What is being asked :: Write out, word for word, the first line of the data below and every line after it through the one containing "CM = [M_corn, M_cornbg, M_joint, M_soffit]".

:::

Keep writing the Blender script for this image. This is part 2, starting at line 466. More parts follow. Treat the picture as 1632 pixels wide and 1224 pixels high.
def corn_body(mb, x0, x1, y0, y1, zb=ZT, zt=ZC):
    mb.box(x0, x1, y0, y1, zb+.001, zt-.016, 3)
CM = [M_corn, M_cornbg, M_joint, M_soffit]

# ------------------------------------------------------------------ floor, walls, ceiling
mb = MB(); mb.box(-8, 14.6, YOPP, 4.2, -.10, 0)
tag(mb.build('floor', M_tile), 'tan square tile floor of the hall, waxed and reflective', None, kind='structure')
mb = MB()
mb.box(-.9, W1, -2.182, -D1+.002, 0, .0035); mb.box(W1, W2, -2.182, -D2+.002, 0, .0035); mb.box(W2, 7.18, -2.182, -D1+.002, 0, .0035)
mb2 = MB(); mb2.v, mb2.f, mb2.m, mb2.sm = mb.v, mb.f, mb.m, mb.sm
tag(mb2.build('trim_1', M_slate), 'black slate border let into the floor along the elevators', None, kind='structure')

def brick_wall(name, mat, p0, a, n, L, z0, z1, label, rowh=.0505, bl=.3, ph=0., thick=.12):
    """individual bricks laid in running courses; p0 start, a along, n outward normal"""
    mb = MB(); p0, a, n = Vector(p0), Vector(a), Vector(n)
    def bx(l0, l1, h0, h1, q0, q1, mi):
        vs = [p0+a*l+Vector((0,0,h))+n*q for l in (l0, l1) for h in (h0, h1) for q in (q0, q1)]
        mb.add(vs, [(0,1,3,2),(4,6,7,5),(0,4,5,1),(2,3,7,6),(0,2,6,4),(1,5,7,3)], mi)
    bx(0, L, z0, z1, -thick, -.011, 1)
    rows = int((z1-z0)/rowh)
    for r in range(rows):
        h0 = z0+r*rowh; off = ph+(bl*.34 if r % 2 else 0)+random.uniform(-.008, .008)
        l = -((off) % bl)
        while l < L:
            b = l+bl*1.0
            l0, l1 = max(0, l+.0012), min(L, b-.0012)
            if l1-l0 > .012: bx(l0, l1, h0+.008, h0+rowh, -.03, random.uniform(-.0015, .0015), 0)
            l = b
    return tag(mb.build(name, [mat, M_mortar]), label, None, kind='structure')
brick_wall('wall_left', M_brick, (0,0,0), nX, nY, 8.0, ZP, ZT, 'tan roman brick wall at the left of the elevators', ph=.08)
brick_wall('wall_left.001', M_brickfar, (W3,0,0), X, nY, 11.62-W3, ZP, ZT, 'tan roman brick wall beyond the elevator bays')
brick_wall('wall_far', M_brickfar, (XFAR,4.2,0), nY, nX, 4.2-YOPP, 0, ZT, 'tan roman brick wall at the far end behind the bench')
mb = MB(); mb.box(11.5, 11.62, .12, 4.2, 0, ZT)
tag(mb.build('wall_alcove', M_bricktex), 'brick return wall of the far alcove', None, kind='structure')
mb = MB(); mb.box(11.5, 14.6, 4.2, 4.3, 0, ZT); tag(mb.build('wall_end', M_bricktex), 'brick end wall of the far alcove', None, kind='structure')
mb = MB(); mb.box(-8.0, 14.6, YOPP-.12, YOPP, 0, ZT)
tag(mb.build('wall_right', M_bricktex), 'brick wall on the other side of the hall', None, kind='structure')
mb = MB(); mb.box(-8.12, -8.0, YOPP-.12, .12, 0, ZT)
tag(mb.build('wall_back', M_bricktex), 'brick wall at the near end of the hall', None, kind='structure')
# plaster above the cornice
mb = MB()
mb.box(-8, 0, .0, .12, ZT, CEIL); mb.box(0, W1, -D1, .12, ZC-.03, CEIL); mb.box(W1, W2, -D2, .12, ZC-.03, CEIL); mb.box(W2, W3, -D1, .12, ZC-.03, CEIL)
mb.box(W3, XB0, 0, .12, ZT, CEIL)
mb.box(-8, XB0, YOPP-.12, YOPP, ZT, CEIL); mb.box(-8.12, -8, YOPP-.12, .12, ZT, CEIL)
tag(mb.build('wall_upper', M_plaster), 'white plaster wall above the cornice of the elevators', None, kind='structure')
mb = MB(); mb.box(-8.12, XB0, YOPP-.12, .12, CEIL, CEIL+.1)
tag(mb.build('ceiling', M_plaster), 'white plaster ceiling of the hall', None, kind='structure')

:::

Response ::
Keep writing the Blender script for this image. This is part 2, starting at line 466. More parts follow. Treat the picture as 1632 pixels wide and 1224 pixels high.
def corn_body(mb, x0, x1, y0, y1, zb=ZT, zt=ZC):
    mb.box(x0, x1, y0, y1, zb+.001, zt-.016, 3)
CM = [M_corn, M_cornbg, M_joint, M_soffit]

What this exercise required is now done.